# Short exercise
Print the lines of the listing below verbatim from its first line through the line bearing "return Vector((p.x, Y, 0))". Any pictures are to be omitted.

+===+

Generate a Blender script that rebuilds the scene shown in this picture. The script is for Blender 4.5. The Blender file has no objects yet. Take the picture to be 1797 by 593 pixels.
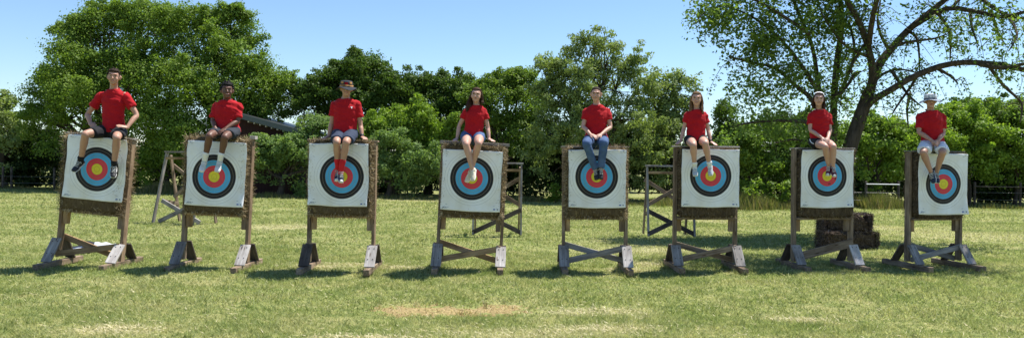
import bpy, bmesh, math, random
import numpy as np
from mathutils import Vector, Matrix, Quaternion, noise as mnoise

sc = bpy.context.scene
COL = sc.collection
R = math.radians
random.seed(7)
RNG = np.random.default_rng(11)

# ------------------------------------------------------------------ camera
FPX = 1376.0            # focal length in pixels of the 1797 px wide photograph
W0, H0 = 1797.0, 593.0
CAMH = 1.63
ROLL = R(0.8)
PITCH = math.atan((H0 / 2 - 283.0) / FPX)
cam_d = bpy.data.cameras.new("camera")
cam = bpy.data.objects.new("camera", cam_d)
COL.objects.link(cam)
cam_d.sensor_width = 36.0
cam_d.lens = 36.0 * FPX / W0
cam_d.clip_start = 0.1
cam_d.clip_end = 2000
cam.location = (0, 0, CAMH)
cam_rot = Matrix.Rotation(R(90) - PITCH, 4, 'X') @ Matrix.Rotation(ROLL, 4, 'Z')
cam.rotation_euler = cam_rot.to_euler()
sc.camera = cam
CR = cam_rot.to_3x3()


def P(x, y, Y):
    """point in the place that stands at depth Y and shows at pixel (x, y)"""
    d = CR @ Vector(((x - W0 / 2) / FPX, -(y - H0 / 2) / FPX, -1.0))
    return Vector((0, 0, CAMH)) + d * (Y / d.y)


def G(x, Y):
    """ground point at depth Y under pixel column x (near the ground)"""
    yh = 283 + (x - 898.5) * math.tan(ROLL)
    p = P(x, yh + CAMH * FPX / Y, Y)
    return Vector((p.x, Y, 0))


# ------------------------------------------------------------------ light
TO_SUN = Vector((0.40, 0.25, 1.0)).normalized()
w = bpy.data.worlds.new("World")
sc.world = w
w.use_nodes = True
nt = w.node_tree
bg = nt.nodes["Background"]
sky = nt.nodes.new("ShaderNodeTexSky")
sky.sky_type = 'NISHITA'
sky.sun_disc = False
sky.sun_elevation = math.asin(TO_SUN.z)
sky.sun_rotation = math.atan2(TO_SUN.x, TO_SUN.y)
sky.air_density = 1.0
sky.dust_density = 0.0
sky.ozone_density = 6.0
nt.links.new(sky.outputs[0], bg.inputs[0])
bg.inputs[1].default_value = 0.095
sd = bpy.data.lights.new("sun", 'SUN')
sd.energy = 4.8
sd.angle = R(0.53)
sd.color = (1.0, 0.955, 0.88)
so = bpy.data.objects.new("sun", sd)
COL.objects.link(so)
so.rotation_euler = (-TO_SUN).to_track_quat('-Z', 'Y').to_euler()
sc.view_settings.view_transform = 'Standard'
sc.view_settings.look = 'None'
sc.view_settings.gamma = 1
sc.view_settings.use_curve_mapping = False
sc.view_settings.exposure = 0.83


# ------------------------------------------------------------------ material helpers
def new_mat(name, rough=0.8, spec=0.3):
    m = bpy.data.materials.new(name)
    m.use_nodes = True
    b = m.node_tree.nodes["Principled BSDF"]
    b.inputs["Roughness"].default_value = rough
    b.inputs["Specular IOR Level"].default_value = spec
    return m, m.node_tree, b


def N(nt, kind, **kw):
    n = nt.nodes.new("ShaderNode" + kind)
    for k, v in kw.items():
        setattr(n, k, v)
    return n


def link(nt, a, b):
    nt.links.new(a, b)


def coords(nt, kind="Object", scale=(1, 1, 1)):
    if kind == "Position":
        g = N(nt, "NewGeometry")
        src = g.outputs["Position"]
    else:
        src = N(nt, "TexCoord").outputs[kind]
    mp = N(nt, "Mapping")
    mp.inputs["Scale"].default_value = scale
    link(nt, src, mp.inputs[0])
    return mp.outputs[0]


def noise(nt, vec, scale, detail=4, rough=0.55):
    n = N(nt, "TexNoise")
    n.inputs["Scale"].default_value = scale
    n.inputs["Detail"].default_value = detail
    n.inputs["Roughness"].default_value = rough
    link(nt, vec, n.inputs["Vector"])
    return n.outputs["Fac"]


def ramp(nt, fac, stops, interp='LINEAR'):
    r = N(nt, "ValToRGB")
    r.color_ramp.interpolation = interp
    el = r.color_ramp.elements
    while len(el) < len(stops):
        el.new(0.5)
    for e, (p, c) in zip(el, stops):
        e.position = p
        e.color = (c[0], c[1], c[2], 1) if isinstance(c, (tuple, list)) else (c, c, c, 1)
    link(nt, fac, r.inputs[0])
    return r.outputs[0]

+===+

# Exercise solution
Generate a Blender script that rebuilds the scene shown in this picture. The script is for Blender 4.5. The Blender file has no objects yet. Take the picture to be 1797 by 593 pixels.
import bpy, bmesh, math, random
import numpy as np
from mathutils import Vector, Matrix, Quaternion, noise as mnoise

sc = bpy.context.scene
COL = sc.collection
R = math.radians
random.seed(7)
RNG = np.random.default_rng(11)

# ------------------------------------------------------------------ camera
FPX = 1376.0            # focal length in pixels of the 1797 px wide photograph
W0, H0 = 1797.0, 593.0
CAMH = 1.63
ROLL = R(0.8)
PITCH = math.atan((H0 / 2 - 283.0) / FPX)
cam_d = bpy.data.cameras.new("camera")
cam = bpy.data.objects.new("camera", cam_d)
COL.objects.link(cam)
cam_d.sensor_width = 36.0
cam_d.lens = 36.0 * FPX / W0
cam_d.clip_start = 0.1
cam_d.clip_end = 2000
cam.location = (0, 0, CAMH)
cam_rot = Matrix.Rotation(R(90) - PITCH, 4, 'X') @ Matrix.Rotation(ROLL, 4, 'Z')
cam.rotation_euler = cam_rot.to_euler()
sc.camera = cam
CR = cam_rot.to_3x3()


def P(x, y, Y):
    """point in the place that stands at depth Y and shows at pixel (x, y)"""
    d = CR @ Vector(((x - W0 / 2) / FPX, -(y - H0 / 2) / FPX, -1.0))
    return Vector((0, 0, CAMH)) + d * (Y / d.y)


def G(x, Y):
    """ground point at depth Y under pixel column x (near the ground)"""
    yh = 283 + (x - 898.5) * math.tan(ROLL)
    p = P(x, yh + CAMH * FPX / Y, Y)
    return Vector((p.x, Y, 0))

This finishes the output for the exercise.